The temporary station will go in a former office and information center for Newland Communities, the San Diego-based developer that built most of the Eagle Ridge community. Newland sold the building and 12 adjacent acres of woodland property to the city for about $500,000, Schaeffer said, with money from the city’s capital fund.

“This has been a dream come true for us,” Schaeffer said.

The city hasn’t decided what to do with the woodland property, but Schaeffer said options include selling it or making it a park.

The building already has ceilings high enough to accommodate a fire engine and a four-door garage. Minor modifications will be needed to add sprinklers, irrigation and furnishings, and make the building compliant with the Americans with Disabilities Act. Schaeffer estimated those costs at $225,000.

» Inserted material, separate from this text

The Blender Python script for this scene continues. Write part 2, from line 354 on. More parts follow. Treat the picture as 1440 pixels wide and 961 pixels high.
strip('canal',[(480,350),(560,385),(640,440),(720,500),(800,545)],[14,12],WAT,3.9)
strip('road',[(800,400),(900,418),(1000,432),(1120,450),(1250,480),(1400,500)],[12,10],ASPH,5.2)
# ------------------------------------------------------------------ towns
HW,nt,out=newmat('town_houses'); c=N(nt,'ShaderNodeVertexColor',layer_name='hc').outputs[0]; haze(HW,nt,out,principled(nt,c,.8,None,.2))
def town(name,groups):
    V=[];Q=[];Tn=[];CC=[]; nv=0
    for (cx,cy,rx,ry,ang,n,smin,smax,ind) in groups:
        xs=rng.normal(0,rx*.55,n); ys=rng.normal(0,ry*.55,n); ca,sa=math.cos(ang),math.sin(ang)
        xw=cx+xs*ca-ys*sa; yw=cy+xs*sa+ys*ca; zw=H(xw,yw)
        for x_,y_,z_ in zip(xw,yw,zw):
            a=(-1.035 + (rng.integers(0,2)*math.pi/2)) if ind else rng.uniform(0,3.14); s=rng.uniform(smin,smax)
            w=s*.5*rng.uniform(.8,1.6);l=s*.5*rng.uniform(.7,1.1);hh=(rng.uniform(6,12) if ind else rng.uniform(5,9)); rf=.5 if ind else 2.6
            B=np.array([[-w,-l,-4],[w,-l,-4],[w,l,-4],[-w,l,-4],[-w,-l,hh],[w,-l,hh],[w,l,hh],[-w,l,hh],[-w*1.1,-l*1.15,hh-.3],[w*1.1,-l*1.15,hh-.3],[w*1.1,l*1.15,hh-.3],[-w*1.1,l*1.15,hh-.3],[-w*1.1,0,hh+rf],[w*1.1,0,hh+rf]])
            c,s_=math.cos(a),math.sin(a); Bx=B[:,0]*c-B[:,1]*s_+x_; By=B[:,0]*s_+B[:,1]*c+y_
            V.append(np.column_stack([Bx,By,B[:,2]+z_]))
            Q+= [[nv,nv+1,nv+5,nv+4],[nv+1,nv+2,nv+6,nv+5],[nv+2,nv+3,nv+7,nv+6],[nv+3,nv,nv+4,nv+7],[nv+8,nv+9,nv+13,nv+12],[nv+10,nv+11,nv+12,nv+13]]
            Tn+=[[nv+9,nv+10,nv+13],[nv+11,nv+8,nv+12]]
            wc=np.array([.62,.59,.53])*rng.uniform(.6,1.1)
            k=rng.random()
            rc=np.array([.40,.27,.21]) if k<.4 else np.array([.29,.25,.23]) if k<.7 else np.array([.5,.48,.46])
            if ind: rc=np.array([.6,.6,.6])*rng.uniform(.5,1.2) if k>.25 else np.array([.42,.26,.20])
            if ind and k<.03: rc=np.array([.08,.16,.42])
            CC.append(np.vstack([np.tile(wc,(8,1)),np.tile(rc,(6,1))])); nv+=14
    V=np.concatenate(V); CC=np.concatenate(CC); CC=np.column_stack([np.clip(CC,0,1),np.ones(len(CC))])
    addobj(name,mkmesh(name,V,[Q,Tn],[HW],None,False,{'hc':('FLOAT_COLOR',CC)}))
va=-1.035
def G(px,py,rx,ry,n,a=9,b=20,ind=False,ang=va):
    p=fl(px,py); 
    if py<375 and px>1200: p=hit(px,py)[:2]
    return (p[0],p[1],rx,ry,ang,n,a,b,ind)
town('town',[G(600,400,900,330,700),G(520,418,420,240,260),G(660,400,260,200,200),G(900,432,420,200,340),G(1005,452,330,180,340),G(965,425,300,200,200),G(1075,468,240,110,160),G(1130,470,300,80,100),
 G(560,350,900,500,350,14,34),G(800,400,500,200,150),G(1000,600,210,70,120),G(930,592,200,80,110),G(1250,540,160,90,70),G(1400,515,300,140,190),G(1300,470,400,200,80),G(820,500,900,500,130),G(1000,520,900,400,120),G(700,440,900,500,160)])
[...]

The total price tag will be under $1 million, far less than a new station typically costs. A project last year for a new station at the Spokane International Airport came with an estimated $8 million price tag, and voters in Newman Lake approved bonds last year to fund a $2.2 million fire station, which had a groundbreaking ceremony on Saturday. Both of those projects, however, were for permanent stations.

Earlier this month, the city hired an appraiser to examine a 23-acre parcel owned by the state for the possible placement of a permanent Station 5 at Cheney-Spokane Road and U.S. 195.

Fire Lt. Keith Davis is one of the firefighters who will work out of Station 5. He said over the past few weeks, fire crews have been out surveying the neighborhood and looking at building plans to best serve residents during emergencies.

“It’s going to be a lot of fun,” he said.